Home prices will not reach a true bottom until late 2013, Fitch Ratings said.  

Still, investors are busy scoping the market for deals, with more real estate professionals and mid-sized private equity firms acquiring homes in key areas to rent them out, Fitch Senior Director Suzanne Mistretta said in a new structured finance report.

The New York-based ratings giant believes home prices in the U.S. will decline another 7.8%, which is improved from a previous estimate of an additional 9.8% drop. Research firm Capital Economics expressed similar optimism, declaring Tuesday that a rise in April existing-home sales suggests a modest recovery driven by cash buyers and investors.

Fitch said other parties on the securitization side have built and offered distressed residential mortgage-backed securities funds. In addition, larger firms are now allocating capital to distressed mortgage bonds, sending additional doses of optimism throughout the market.

Fitch believes 12 states are now undervalued in terms of prices while 14 states now have price levels in a sustainable range. The company cited Arizona as an example of a state that experienced steep price declines but is now beginning to stabilize.

But prices aren’t up everywhere. New York and New Jersey are seeing prices fall.

Market recoveries will hinge on what happens at the local level, the report added. Georgia is one of the worst performing states with prices 32% below levels reached in 2000.

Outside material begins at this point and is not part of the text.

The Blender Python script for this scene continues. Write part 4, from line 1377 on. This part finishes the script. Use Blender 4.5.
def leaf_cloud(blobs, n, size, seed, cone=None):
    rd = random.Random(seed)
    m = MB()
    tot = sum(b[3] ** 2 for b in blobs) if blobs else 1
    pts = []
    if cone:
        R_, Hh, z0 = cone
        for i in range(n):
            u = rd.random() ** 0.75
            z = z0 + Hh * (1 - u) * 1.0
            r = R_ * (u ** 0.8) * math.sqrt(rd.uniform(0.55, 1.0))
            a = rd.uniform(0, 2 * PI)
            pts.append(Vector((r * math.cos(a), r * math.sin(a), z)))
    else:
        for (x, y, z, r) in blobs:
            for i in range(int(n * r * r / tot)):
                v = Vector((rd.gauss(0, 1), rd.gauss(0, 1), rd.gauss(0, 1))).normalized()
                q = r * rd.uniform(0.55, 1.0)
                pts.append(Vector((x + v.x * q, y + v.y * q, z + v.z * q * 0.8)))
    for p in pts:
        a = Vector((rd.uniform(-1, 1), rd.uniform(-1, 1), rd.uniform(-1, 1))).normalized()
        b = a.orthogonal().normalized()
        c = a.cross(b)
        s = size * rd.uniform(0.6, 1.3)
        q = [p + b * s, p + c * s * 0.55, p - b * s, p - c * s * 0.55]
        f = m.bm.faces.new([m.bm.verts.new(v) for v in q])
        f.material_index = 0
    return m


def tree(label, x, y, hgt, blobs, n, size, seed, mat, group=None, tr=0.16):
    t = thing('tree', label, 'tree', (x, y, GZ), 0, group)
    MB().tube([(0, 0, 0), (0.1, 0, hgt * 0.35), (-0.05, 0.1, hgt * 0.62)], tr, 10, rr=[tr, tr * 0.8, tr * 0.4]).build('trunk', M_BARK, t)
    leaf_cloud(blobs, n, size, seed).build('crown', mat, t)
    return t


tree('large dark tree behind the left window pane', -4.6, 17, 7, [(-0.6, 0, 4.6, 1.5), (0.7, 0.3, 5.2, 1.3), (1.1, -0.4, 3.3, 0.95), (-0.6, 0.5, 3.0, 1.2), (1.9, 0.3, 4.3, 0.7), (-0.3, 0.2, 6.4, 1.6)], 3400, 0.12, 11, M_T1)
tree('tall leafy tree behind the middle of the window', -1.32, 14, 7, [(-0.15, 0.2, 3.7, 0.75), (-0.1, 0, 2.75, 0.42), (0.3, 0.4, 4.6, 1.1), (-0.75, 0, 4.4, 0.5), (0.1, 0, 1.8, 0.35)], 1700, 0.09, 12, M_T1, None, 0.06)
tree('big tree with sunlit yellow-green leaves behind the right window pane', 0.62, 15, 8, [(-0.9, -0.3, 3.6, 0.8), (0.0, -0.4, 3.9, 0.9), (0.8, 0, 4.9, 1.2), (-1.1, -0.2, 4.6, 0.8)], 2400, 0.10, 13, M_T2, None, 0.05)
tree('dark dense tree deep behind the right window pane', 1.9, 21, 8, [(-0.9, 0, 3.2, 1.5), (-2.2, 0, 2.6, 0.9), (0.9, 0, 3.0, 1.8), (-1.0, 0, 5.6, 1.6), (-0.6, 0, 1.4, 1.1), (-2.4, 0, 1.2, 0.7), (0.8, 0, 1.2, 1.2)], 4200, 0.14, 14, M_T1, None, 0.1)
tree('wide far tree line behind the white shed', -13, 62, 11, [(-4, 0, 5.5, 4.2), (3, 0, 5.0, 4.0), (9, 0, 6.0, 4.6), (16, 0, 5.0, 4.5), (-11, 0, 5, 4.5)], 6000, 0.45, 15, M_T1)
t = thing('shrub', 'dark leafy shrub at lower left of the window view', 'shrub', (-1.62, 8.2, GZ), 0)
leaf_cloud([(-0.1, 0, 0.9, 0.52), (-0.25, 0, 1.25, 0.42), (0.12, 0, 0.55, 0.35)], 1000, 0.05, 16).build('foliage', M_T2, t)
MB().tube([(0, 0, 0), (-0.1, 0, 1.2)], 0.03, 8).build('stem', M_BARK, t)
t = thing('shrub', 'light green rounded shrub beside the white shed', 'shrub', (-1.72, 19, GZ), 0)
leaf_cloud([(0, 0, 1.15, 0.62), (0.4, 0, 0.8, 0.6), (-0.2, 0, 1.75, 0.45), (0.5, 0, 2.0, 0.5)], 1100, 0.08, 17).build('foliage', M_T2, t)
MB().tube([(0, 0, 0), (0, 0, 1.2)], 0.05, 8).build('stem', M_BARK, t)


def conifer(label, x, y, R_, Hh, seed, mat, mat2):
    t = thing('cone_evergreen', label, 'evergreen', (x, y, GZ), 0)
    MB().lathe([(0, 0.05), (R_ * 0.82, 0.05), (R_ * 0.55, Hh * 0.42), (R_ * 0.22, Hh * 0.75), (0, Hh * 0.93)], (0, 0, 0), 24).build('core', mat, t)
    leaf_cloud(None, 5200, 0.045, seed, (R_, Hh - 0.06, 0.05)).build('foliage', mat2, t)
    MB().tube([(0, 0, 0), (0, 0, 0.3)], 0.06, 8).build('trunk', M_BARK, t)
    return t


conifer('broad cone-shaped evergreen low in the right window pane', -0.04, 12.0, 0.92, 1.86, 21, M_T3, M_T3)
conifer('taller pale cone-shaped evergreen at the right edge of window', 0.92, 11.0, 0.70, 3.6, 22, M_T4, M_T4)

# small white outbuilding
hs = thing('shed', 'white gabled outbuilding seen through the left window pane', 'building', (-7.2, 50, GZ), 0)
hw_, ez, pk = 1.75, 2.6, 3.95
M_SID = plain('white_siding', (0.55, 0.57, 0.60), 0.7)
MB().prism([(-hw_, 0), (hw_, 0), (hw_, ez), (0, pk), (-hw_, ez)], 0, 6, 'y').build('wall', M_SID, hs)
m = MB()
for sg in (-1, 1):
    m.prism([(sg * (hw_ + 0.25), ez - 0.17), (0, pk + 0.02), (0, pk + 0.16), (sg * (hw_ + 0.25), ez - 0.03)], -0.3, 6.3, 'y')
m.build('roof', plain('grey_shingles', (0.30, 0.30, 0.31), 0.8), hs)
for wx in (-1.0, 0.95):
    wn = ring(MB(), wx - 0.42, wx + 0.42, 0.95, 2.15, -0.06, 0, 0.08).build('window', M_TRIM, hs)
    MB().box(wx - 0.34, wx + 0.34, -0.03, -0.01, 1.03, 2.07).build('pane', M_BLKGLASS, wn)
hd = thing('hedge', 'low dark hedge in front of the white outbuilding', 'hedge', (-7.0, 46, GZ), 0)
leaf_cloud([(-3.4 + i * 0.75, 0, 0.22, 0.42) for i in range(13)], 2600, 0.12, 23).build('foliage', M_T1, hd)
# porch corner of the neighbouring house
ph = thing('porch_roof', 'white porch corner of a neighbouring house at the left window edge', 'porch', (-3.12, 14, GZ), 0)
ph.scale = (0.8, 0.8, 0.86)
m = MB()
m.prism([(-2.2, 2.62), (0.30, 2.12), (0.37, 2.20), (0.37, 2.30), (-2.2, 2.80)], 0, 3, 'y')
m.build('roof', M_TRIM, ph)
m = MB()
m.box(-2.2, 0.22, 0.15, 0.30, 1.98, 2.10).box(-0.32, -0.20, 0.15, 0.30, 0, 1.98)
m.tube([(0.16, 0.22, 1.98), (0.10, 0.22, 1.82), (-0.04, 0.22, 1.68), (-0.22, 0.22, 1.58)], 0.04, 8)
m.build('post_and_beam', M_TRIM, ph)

“Those losses are second only to Michigan’s. But a closer look at Atlanta exemplifies the local nature of the crisis and recovery,” Fitch said. “Prices in the central portion of the city and its affluent northern suburb have largely held ground, while the southern portion of the city’s prices collapsed.”

Fitch believes there’s a need to stop steep price declines in parts of the South. The research firm suggests REO-to-rental programs in troubled neighborhoods could fill vacant homes, making the neighborhoods more viable again.